Although the Vatican newspaper, Osservatore Romano, said atomic bombing had created “an unfavorable impression” in the Vatican, Pope Pius XII told visiting newsmen that such a statement was unauthorized.

Sir James Chadwick, British physicist, said that some of his colleagues had refused to work on the atomic bomb for fear that they might be creating a planet-destroying monster.

“The Moral of It All.” The Archbishop of Canterbury, Dr. G. F. Fisher, was not afraid of “endless destruction.” “In time this discovery will immensely increase the ease of human life. . . . Great comfort is a temptation more dangerous than great danger. To use the increased leisure and to use it fruitfully will call for an increase in man’s own spiritual resources. Men must become better men. That is the moral of it all.”

Danish Scientist Niels Bohr, whose research had done much to create the new atomic age, soberly wrote in the London Times: “Against the new destructive powers no defense may be possible, and the issues center on worldwide cooperation to prevent any use of the new source of energy which does not serve mankind as a whole.”
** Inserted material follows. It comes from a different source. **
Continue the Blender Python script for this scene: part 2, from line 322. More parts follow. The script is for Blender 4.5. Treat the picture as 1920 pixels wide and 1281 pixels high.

The New York Times pointed out that to outlaw atomic energy as a weapon was useless without considering “the rest of war’s horrible paraphernalia. In a word, the trail must be blazed for disarmament and peace.”

Among those who heard the news in awe and wonderment was Hermann GÖring, nervously awaiting trial as a war criminal. Said he: “A mighty accomplishment. I don’t want anything to do with it. I am leaving this world.”